##### GIVEN MATERIAL #####

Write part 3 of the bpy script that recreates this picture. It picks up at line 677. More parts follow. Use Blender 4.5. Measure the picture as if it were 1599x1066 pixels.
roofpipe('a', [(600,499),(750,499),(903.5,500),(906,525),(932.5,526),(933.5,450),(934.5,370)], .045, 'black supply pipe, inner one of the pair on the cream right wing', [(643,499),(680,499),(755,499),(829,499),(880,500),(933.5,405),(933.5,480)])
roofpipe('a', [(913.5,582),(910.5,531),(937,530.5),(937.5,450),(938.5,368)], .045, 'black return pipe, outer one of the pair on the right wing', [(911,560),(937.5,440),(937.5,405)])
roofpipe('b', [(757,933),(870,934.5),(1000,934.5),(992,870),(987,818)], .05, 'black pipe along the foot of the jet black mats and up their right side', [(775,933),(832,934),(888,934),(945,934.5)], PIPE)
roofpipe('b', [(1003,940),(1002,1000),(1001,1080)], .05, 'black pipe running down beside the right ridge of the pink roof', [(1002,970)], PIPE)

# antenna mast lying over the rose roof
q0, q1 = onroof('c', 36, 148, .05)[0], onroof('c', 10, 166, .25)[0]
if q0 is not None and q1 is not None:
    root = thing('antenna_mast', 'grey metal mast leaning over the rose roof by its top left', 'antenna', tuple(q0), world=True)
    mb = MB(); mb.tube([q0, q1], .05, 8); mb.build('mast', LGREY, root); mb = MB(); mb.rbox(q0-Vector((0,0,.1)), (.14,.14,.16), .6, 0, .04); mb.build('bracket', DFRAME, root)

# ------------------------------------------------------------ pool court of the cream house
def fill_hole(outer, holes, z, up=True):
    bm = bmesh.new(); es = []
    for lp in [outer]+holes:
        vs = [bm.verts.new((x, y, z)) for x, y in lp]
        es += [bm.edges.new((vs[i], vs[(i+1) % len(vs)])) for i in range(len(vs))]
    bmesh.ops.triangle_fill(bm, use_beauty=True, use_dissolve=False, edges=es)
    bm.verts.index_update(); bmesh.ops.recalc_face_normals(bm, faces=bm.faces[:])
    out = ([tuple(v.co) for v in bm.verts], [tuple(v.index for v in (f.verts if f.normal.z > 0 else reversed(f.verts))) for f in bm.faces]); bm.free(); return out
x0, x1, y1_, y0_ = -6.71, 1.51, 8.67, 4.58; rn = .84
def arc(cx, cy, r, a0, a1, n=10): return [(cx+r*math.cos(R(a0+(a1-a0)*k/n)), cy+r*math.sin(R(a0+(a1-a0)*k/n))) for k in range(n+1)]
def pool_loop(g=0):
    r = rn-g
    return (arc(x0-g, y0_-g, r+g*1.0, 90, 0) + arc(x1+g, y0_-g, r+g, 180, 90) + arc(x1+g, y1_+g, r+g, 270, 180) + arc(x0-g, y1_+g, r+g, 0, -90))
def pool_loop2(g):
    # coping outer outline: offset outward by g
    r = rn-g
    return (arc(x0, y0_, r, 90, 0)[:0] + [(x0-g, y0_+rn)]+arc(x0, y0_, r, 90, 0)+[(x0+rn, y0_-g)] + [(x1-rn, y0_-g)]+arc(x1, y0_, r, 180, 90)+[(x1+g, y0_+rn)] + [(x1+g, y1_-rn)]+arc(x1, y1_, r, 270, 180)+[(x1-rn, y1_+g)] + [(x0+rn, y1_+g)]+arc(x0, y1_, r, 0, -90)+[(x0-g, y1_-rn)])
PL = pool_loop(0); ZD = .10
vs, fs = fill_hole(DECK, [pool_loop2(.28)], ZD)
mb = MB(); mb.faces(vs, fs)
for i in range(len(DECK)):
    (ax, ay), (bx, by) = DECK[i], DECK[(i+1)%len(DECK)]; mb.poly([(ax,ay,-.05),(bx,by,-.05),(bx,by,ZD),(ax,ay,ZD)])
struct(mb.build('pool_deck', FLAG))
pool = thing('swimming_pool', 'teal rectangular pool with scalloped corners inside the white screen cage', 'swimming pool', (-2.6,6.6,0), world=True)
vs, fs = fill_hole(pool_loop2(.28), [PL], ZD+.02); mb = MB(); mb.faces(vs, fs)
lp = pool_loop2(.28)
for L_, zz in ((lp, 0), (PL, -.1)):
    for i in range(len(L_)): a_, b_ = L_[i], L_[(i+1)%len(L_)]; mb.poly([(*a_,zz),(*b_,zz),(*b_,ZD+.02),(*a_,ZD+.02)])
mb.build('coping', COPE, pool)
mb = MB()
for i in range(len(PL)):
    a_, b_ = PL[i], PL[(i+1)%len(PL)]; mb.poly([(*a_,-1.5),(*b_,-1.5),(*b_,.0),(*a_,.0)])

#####

→ AIM OF THE TASK: From the first line of the data above to the line holding "roofpipe('b', [(1003,940),(1002,1000),(1001,1080)], .05, 'black", reproduce each line exactly; emit no other lines.

→ FULL OUTPUT:
Write part 3 of the bpy script that recreates this picture. It picks up at line 677. More parts follow. Use Blender 4.5. Measure the picture as if it were 1599x1066 pixels.
roofpipe('a', [(600,499),(750,499),(903.5,500),(906,525),(932.5,526),(933.5,450),(934.5,370)], .045, 'black supply pipe, inner one of the pair on the cream right wing', [(643,499),(680,499),(755,499),(829,499),(880,500),(933.5,405),(933.5,480)])
roofpipe('a', [(913.5,582),(910.5,531),(937,530.5),(937.5,450),(938.5,368)], .045, 'black return pipe, outer one of the pair on the right wing', [(911,560),(937.5,440),(937.5,405)])
roofpipe('b', [(757,933),(870,934.5),(1000,934.5),(992,870),(987,818)], .05, 'black pipe along the foot of the jet black mats and up their right side', [(775,933),(832,934),(888,934),(945,934.5)], PIPE)
roofpipe('b', [(1003,940),(1002,1000),(1001,1080)], .05, 'black pipe running down beside the right ridge of the pink roof', [(1002,970)], PIPE)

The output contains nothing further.